What you will do:
Reproduce each line of the material precisely.

Given information:
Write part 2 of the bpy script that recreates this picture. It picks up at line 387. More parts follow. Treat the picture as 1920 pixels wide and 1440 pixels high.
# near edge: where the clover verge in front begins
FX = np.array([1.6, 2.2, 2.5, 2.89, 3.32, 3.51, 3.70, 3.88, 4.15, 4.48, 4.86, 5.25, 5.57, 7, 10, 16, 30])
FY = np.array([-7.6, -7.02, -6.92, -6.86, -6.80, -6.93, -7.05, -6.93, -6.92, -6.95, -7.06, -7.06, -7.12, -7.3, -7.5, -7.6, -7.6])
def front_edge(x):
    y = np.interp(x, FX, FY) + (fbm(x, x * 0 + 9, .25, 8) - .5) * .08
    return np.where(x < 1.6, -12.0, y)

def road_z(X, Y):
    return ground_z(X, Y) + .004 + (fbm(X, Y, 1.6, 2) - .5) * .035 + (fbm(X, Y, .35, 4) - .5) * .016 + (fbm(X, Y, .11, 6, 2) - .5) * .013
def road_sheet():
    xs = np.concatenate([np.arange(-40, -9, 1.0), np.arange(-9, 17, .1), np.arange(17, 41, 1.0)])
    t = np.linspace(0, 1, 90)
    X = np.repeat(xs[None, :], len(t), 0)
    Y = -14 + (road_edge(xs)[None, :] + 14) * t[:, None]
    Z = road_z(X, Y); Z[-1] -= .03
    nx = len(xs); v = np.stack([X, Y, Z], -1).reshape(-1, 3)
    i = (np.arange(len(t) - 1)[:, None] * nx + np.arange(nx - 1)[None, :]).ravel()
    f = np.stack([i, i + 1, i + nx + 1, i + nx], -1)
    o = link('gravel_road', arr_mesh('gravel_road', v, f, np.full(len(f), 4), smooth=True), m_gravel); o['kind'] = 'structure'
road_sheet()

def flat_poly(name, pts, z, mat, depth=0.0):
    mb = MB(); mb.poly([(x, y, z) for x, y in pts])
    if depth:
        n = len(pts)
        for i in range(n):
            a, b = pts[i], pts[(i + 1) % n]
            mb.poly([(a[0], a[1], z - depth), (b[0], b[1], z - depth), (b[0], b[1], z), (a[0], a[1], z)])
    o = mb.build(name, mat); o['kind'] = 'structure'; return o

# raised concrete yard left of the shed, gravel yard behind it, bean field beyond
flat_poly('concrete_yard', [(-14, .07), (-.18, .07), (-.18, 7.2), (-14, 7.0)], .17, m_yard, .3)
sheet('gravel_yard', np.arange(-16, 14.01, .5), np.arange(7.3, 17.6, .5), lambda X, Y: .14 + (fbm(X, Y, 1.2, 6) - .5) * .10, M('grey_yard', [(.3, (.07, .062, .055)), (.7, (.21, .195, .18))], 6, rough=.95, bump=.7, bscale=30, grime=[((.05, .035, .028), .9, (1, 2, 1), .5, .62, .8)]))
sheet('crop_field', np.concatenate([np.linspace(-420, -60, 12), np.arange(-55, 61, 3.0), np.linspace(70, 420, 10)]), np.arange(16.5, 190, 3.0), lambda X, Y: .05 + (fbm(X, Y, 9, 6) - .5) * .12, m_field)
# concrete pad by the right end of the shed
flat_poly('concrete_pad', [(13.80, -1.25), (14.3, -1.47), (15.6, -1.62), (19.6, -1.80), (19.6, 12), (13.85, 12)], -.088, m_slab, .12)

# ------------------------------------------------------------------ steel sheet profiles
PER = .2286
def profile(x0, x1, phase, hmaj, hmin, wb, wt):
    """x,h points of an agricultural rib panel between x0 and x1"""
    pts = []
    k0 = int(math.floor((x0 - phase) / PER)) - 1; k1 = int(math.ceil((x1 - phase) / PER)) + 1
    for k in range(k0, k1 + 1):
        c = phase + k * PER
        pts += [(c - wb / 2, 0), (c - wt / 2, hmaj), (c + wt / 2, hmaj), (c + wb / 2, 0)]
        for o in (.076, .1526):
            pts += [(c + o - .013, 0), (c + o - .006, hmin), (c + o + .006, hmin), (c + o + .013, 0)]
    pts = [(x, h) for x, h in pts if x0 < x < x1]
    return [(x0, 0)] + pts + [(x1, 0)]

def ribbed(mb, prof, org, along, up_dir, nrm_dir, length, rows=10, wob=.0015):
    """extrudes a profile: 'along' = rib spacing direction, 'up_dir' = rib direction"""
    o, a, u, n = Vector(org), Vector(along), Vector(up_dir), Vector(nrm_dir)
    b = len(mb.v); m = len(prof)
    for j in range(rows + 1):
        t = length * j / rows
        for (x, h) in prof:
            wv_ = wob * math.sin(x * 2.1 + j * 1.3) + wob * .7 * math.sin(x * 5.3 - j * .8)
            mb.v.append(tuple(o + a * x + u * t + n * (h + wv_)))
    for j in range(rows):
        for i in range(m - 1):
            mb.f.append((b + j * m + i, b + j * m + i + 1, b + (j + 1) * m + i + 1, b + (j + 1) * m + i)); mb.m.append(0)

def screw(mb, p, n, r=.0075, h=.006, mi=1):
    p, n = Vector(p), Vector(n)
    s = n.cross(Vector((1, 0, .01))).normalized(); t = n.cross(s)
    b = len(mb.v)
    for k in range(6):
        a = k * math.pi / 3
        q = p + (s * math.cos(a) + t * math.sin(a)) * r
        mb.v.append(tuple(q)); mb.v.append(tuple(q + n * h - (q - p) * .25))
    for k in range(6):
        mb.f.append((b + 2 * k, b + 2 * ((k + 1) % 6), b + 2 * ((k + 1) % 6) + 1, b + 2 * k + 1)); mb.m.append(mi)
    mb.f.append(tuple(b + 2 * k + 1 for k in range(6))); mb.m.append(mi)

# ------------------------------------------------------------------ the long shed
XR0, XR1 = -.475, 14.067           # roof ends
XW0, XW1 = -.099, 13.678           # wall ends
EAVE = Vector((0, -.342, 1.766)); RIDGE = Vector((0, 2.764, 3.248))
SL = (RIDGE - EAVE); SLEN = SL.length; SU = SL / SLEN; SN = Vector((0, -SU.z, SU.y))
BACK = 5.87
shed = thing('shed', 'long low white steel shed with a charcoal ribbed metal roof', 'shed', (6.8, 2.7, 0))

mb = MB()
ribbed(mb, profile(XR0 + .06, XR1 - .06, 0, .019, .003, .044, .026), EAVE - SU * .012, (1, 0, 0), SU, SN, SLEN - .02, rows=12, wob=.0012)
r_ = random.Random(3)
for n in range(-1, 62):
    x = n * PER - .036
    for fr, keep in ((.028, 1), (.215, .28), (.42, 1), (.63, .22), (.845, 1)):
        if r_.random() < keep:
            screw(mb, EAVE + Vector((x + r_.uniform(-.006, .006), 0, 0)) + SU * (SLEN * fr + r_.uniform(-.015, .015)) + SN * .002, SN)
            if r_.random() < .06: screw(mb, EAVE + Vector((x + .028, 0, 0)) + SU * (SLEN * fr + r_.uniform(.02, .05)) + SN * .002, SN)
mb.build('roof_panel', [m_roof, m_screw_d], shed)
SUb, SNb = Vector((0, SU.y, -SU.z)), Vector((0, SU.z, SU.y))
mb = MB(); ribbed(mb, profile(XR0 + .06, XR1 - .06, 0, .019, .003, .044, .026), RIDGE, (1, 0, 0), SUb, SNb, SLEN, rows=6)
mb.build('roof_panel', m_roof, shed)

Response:
Write part 2 of the bpy script that recreates this picture. It picks up at line 387. More parts follow. Treat the picture as 1920 pixels wide and 1440 pixels high.
# near edge: where the clover verge in front begins
FX = np.array([1.6, 2.2, 2.5, 2.89, 3.32, 3.51, 3.70, 3.88, 4.15, 4.48, 4.86, 5.25, 5.57, 7, 10, 16, 30])
FY = np.array([-7.6, -7.02, -6.92, -6.86, -6.80, -6.93, -7.05, -6.93, -6.92, -6.95, -7.06, -7.06, -7.12, -7.3, -7.5, -7.6, -7.6])
def front_edge(x):
    y = np.interp(x, FX, FY) + (fbm(x, x * 0 + 9, .25, 8) - .5) * .08
    return np.where(x < 1.6, -12.0, y)

def road_z(X, Y):
    return ground_z(X, Y) + .004 + (fbm(X, Y, 1.6, 2) - .5) * .035 + (fbm(X, Y, .35, 4) - .5) * .016 + (fbm(X, Y, .11, 6, 2) - .5) * .013
def road_sheet():
    xs = np.concatenate([np.arange(-40, -9, 1.0), np.arange(-9, 17, .1), np.arange(17, 41, 1.0)])
    t = np.linspace(0, 1, 90)
    X = np.repeat(xs[None, :], len(t), 0)
    Y = -14 + (road_edge(xs)[None, :] + 14) * t[:, None]
    Z = road_z(X, Y); Z[-1] -= .03
    nx = len(xs); v = np.stack([X, Y, Z], -1).reshape(-1, 3)
    i = (np.arange(len(t) - 1)[:, None] * nx + np.arange(nx - 1)[None, :]).ravel()
    f = np.stack([i, i + 1, i + nx + 1, i + nx], -1)
    o = link('gravel_road', arr_mesh('gravel_road', v, f, np.full(len(f), 4), smooth=True), m_gravel); o['kind'] = 'structure'
road_sheet()

def flat_poly(name, pts, z, mat, depth=0.0):
    mb = MB(); mb.poly([(x, y, z) for x, y in pts])
    if depth:
        n = len(pts)
        for i in range(n):
            a, b = pts[i], pts[(i + 1) % n]
            mb.poly([(a[0], a[1], z - depth), (b[0], b[1], z - depth), (b[0], b[1], z), (a[0], a[1], z)])
    o = mb.build(name, mat); o['kind'] = 'structure'; return o

# raised concrete yard left of the shed, gravel yard behind it, bean field beyond
flat_poly('concrete_yard', [(-14, .07), (-.18, .07), (-.18, 7.2), (-14, 7.0)], .17, m_yard, .3)
sheet('gravel_yard', np.arange(-16, 14.01, .5), np.arange(7.3, 17.6, .5), lambda X, Y: .14 + (fbm(X, Y, 1.2, 6) - .5) * .10, M('grey_yard', [(.3, (.07, .062, .055)), (.7, (.21, .195, .18))], 6, rough=.95, bump=.7, bscale=30, grime=[((.05, .035, .028), .9, (1, 2, 1), .5, .62, .8)]))
sheet('crop_field', np.concatenate([np.linspace(-420, -60, 12), np.arange(-55, 61, 3.0), np.linspace(70, 420, 10)]), np.arange(16.5, 190, 3.0), lambda X, Y: .05 + (fbm(X, Y, 9, 6) - .5) * .12, m_field)
# concrete pad by the right end of the shed
flat_poly('concrete_pad', [(13.80, -1.25), (14.3, -1.47), (15.6, -1.62), (19.6, -1.80), (19.6, 12), (13.85, 12)], -.088, m_slab, .12)

# ------------------------------------------------------------------ steel sheet profiles
PER = .2286
def profile(x0, x1, phase, hmaj, hmin, wb, wt):
    """x,h points of an agricultural rib panel between x0 and x1"""
    pts = []
    k0 = int(math.floor((x0 - phase) / PER)) - 1; k1 = int(math.ceil((x1 - phase) / PER)) + 1
    for k in range(k0, k1 + 1):
        c = phase + k * PER
        pts += [(c - wb / 2, 0), (c - wt / 2, hmaj), (c + wt / 2, hmaj), (c + wb / 2, 0)]
        for o in (.076, .1526):
            pts += [(c + o - .013, 0), (c + o - .006, hmin), (c + o + .006, hmin), (c + o + .013, 0)]
    pts = [(x, h) for x, h in pts if x0 < x < x1]
    return [(x0, 0)] + pts + [(x1, 0)]

def ribbed(mb, prof, org, along, up_dir, nrm_dir, length, rows=10, wob=.0015):
    """extrudes a profile: 'along' = rib spacing direction, 'up_dir' = rib direction"""
    o, a, u, n = Vector(org), Vector(along), Vector(up_dir), Vector(nrm_dir)
    b = len(mb.v); m = len(prof)
    for j in range(rows + 1):
        t = length * j / rows
        for (x, h) in prof:
            wv_ = wob * math.sin(x * 2.1 + j * 1.3) + wob * .7 * math.sin(x * 5.3 - j * .8)
            mb.v.append(tuple(o + a * x + u * t + n * (h + wv_)))
    for j in range(rows):
        for i in range(m - 1):
            mb.f.append((b + j * m + i, b + j * m + i + 1, b + (j + 1) * m + i + 1, b + (j + 1) * m + i)); mb.m.append(0)

def screw(mb, p, n, r=.0075, h=.006, mi=1):
    p, n = Vector(p), Vector(n)
    s = n.cross(Vector((1, 0, .01))).normalized(); t = n.cross(s)
    b = len(mb.v)
    for k in range(6):
        a = k * math.pi / 3
        q = p + (s * math.cos(a) + t * math.sin(a)) * r
        mb.v.append(tuple(q)); mb.v.append(tuple(q + n * h - (q - p) * .25))
    for k in range(6):
        mb.f.append((b + 2 * k, b + 2 * ((k + 1) % 6), b + 2 * ((k + 1) % 6) + 1, b + 2 * k + 1)); mb.m.append(mi)
    mb.f.append(tuple(b + 2 * k + 1 for k in range(6))); mb.m.append(mi)

# ------------------------------------------------------------------ the long shed
XR0, XR1 = -.475, 14.067           # roof ends
XW0, XW1 = -.099, 13.678           # wall ends
EAVE = Vector((0, -.342, 1.766)); RIDGE = Vector((0, 2.764, 3.248))
SL = (RIDGE - EAVE); SLEN = SL.length; SU = SL / SLEN; SN = Vector((0, -SU.z, SU.y))
BACK = 5.87
shed = thing('shed', 'long low white steel shed with a charcoal ribbed metal roof', 'shed', (6.8, 2.7, 0))

mb = MB()
ribbed(mb, profile(XR0 + .06, XR1 - .06, 0, .019, .003, .044, .026), EAVE - SU * .012, (1, 0, 0), SU, SN, SLEN - .02, rows=12, wob=.0012)
r_ = random.Random(3)
for n in range(-1, 62):
    x = n * PER - .036
    for fr, keep in ((.028, 1), (.215, .28), (.42, 1), (.63, .22), (.845, 1)):
        if r_.random() < keep:
            screw(mb, EAVE + Vector((x + r_.uniform(-.006, .006), 0, 0)) + SU * (SLEN * fr + r_.uniform(-.015, .015)) + SN * .002, SN)
            if r_.random() < .06: screw(mb, EAVE + Vector((x + .028, 0, 0)) + SU * (SLEN * fr + r_.uniform(.02, .05)) + SN * .002, SN)
mb.build('roof_panel', [m_roof, m_screw_d], shed)
SUb, SNb = Vector((0, SU.y, -SU.z)), Vector((0, SU.z, SU.y))
mb = MB(); ribbed(mb, profile(XR0 + .06, XR1 - .06, 0, .019, .003, .044, .026), RIDGE, (1, 0, 0), SUb, SNb, SLEN, rows=6)
mb.build('roof_panel', m_roof, shed)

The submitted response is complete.